Strain-induced refinement in a steel with spheroidal cementite subjected to surface mechanical attrition treatment

Abstract

Steel with spheroidal cementite particles dispersed in a ferrite matrix was subjected to surface mechanical attrition treatment. Strain-induced microstructure evolution, including grain refinement of ferrite and cementite as well as dissolution of cementite, was examined using transmission electron microscopy. Upon straining, dense dislocation walls were developed in ferrite grains, which evolved gradually into sub-boundaries and highly misoriented grain boundaries (GB) at increasing strains, leading to grain refinement of the ferrite. The ferrite refinement process is greatly facilitated by the presence of dispersed cementite particles, as the cementite/ferrite interfaces are effective nucleation sites for dislocations and also barriers for dislocation motions.

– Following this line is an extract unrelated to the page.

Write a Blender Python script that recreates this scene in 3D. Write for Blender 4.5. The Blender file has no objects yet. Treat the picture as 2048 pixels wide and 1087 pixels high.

When ferrite grains are refined to sizes smaller than that of cementite particles, plastic deformation occurs in cementite particles, characterized by edge dislocation gliding along the {110} and {100} planes. Dislocation gliding in cementite is initiated at intersections of the cementite/ferrite interfaces and ferrite GB. Accumulated multiple gliding progressively refines cementite into nano-sized cementite particles mixed within ferrite nano-grains in the top surface layer. A decreasing volume fraction of cementite is observed with decreasing depth in the top deformed layer, indicative of dissolution of cementite induced by increased plastic straining.